At 3.50am I am awoken, nearly falling out of bed as the ship takes dramatic avoiding action, turning first to port then to starboard. I go out on the balcony – just open sea. I turn on the TV to see the ‘Report from the Bridge’ where our location is charted – nothing out of the ordinary. Over the following day or so, rumours circulate that we had a ‘near miss’ with another vessel that had turned into our path. One account blamed a fishing boat, another a container carrier. Crew members were reported never to have experienced anything like it in many years at sea. Thankfully the outcome was safe – but probably not good for Cunard to announce it too publicly.

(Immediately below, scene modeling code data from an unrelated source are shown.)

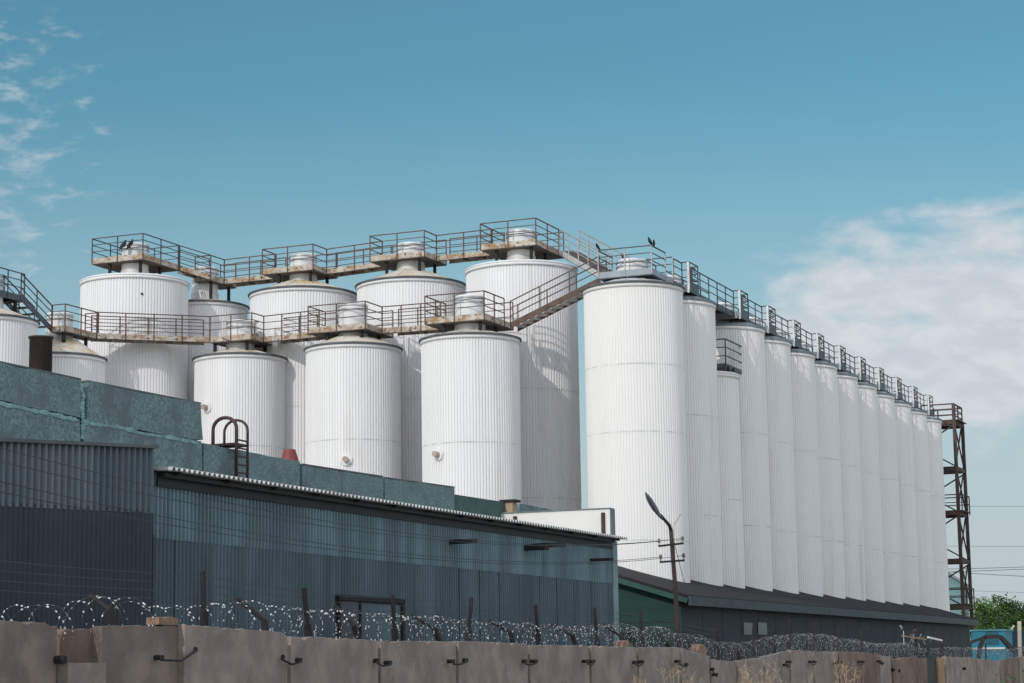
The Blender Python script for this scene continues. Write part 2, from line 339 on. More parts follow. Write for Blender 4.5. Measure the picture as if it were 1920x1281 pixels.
TX = [1280, 1341, 1433, 1484, 1530, 1570, 1608, 1644, 1678, 1709, 1738, 1765]
TY = [541, 575, 622, 650, 674, 697, 717, 734, 749, 764, 778, 793]
TV = T1[1]; TZ = T1[2]
def u_of(px, py, R=1.8):
    d = ruv(px, py); ph = math.atan2(d.y, d.x); return (TV * math.cos(ph) - R) / math.sin(ph)
TU = [u_of(a, b) for a, b in zip(TX, TY)]
st = (TU[11] - TU[2]) / 9
for i in range(3, 12): TU[i] = TU[2] + st * (i - 2)
tT1 = silo('nearest and widest silo of the long row, with birds on its rail', TU[0], TV, TZ, 1.8, GT, .32, WHC, CONG, 'dark', ribs=104, seams=(3.3, 6.1, 9.9, 12.3), captop=1.08, capr=.56)
tT2 = silo('white silo between the widest long-row silo and the small caged platform', TU[1], TV, TZ, 1.8, GT, .42, WHC, CONG, 'teal', ribs=104, seams=(3.7, 7.2, 10.9), captop=1.08, capr=.56)
ordw = ['', '', 'white silo behind the small caged platform', 'fourth silo along the receding row', 'fifth silo along the receding row', 'sixth silo along the receding row',
        'seventh silo along the receding row', 'eighth silo along the receding row', 'ninth silo along the receding row', 'third silo from the far end of the long row', 'last silo but one of the long row', 'farthest silo of the long row, beside the rusty tower']
for i in range(2, 12): dup(tT2, (TU[i], TV, 0), ordw[i])
# small silo in the wide gap
SU = u_of(1385, 703, 1.3) ; SV = TV - .5; ph = ruv(1385, 703); ph = math.atan2(ph.y, ph.x); SU = (SV * math.cos(ph) - 1.3) / math.sin(ph)
SZ = 1.7 + ray(1385, 706).z / math.hypot(ray(1385, 706).x, ray(1385, 706).y) * math.hypot(SU, SV)
tS = silo('short slim silo in the gap of the long row, below the caged platform', SU, SV, SZ, 1.3, None, .12, WHC, CONG, 'white', ribs=72, seams=(4.5, 8), captop=.0, neck=False)
m = MB()
for k in range(10):
    a = k * 2 * PI / 10; m.tube([(SU + 1.1 * math.cos(a), SV + 1.1 * math.sin(a), SZ + .05), (SU + 1.1 * math.cos(a), SV + 1.1 * math.sin(a), SZ + .33)], .05, 8)
m.build('roof_stub', IRON, tS)

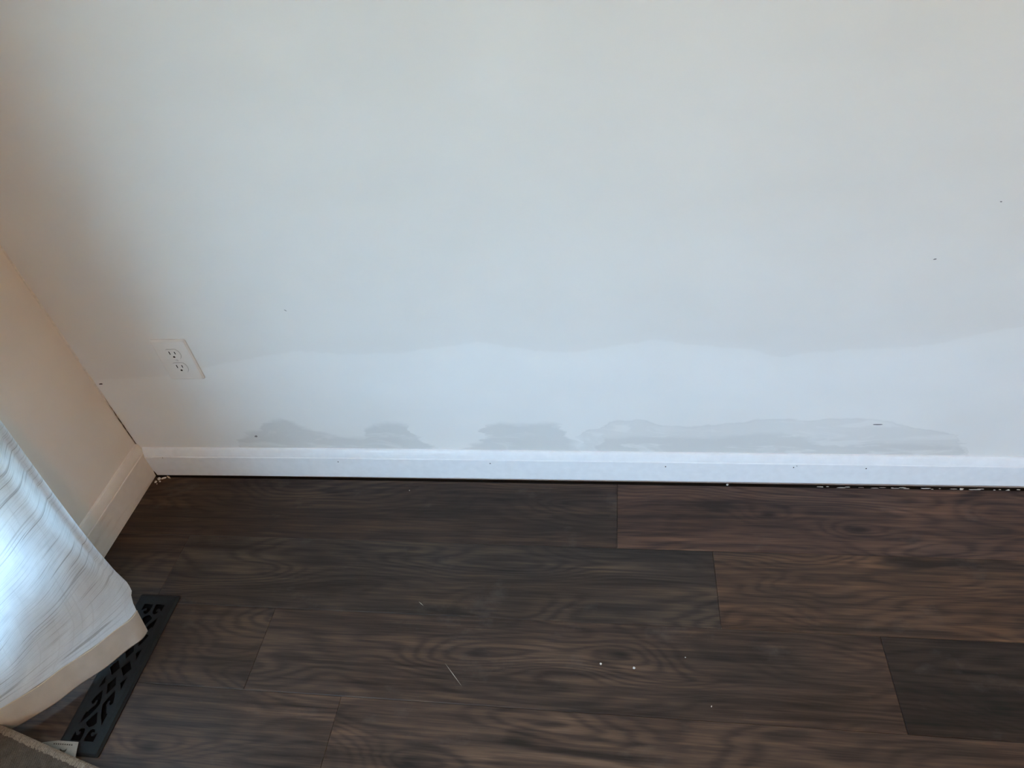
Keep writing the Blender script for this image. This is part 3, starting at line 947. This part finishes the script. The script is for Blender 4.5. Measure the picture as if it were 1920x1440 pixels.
# ------------------------------------------------------------------ plaster crumbs
def crumb(loc, r, flat, seed, label, group):
    q = random.Random(seed)
    bm = bmesh.new()
    bmesh.ops.create_icosphere(bm, subdivisions=2, radius=1.0)
    for v in bm.verts:
        k = q.uniform(0.65, 1.1)
        v.co = Vector((v.co.x * r[0] * k, v.co.y * r[1] * k, v.co.z * flat * k))
    zmin = min(v.co.z for v in bm.verts)
    for v in bm.verts: v.co.z -= zmin
    o = from_bm('plaster_crumb', bm, None, M['plaster'])
    o.location = (*loc, 0.0)
    o.rotation_euler.z = q.uniform(-0.5, 0.5)
    tag(o, label, 'debris', group)
    return o
g1 = 'plaster crumbs in the corner'
lab1 = 'tiny pale plaster crumb on the dark floor in the corner between the baseboards'
for i, (x, y_, rx_, ry_, f) in enumerate(((0.030, -0.0275, 0.006, 0.0045, 0.003), (0.042, -0.0235, 0.0075, 0.003, 0.0025), (0.054, -0.0212, 0.008, 0.0022, 0.002),
                                          (0.0255, -0.0375, 0.0035, 0.004, 0.0025), (0.036, -0.0355, 0.0028, 0.0022, 0.002), (0.031, -0.043, 0.0018, 0.0018, 0.0015))):
    crumb((x, y_), (rx_, ry_), f, 20 + i, lab1, g1)
q = random.Random(5)
bm = bmesh.new()
for i in range(26):                                          # dust swept into the gap under the board
    x = 1.66 + 0.42 * (i / 26) ** 0.8 + q.uniform(-0.012, 0.012)
    r = bmesh.ops.create_icosphere(bm, subdivisions=1, radius=1.0)
    lx, ly, lz = q.uniform(0.002, 0.011), q.uniform(0.0005, 0.0016), q.uniform(0.0005, 0.0012)
    for v in r['verts']:
        k = q.uniform(0.6, 1.15)
        v.co = Vector((x + v.co.x * lx * k, -0.0172 + 0.0012 * math.sin(i * 2.3) + v.co.y * ly * k, lz * 0.8 + v.co.z * lz * k))
o = from_bm('plaster_dust', bm, None, M['plaster'])
tag(o, 'white plaster dust lying in the gap under the right end of the baseboard', 'dust', kind='stuff')
crumb((1.462, -0.0165), (0.003, 0.0022), 0.003, 61, 'white plaster crumb at the baseboard right of the first plank joint', None)
crumb((1.183, -0.4600), (0.0022, 0.0022), 0.0016, 62, 'white plaster speck on the floor, left one of the pair mid-plank', None)
crumb((1.2455, -0.4640), (0.0028, 0.0022), 0.0016, 63, 'white plaster speck on the floor, right one of the pair mid-plank', None)
crumb((1.3414, -0.4375), (0.0012, 0.0012), 0.001, 64, 'single tiny white speck right of the pair of specks on the floor', None)
crumb((1.3813, -0.527), (0.0010, 0.0018), 0.001, 65, 'tiny upright white speck near the lower plank seam', None)
crumb((0.7119, -0.0492), (0.0012, 0.0010), 0.001, 66, 'tiny pale speck on the plank nearest the back wall', None)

Kusadasi is one of Turkey’s more significant ports, though not on the scale of Istanbul. It co-exists with the ancient site, or rather sites of Ephesus. Settled from the neolithic period, the city has re-located several times as the sea retreated and the port had to move. Once associated with the Oracle of Delphi, with Artemis myths and the many-breasted ‘Lady of Ephesus’, it is now a wonderful archaeological site in which to imagine what it was like when John (possibly) wrote his Gospel there and when addressed the Ephesians as one of the seven churches of Asia in the book of Revelation. When Paul lived there for more than two years and preached to the Ephesians in the great Theatre. And when (possibly) Mary, the mother of Jesus, lived out her latter years under the protection of John, to whom Jesus had left her protection as he hung on the cross.
We are travelling by bus to the ancient site of the basilica and tomb of John. It was fairly unadorned with a stone plinth and some pillars, but it marked the (likely) burial of one of Jesus disciples, and seeing it causes me quite a shiver of emotion. I think we were told he was the only disciple to die peacefully. And of course Jesus had charged him with the protection of his mother, Mary.
Mary’s House is some way on, up in the hills where it is alleged she spent her last years. Of course not everyone accepts this, and the site is associated with much Catholic dogma and is effectively of course a shrine to her. For instance I was not aware that some Catholics believe she was resurrected, just as Jesus was. Which is why there is no tomb associated with this place. There had been chapels here since the 1st Century, but the John connection is fairly compelling, and apparently local tradition has it that Mary had actually lived here (compounded no doubt by the ancient ‘Lady of Ephesus’ legends perhaps). Also, bizarrely, the exact place and its surroundings were very accurately described in a vision of a German nun in the 19th Century.
I would love to think this building is on the site of the actual house Mary lived in … but honestly does it really matter much if it isn’t?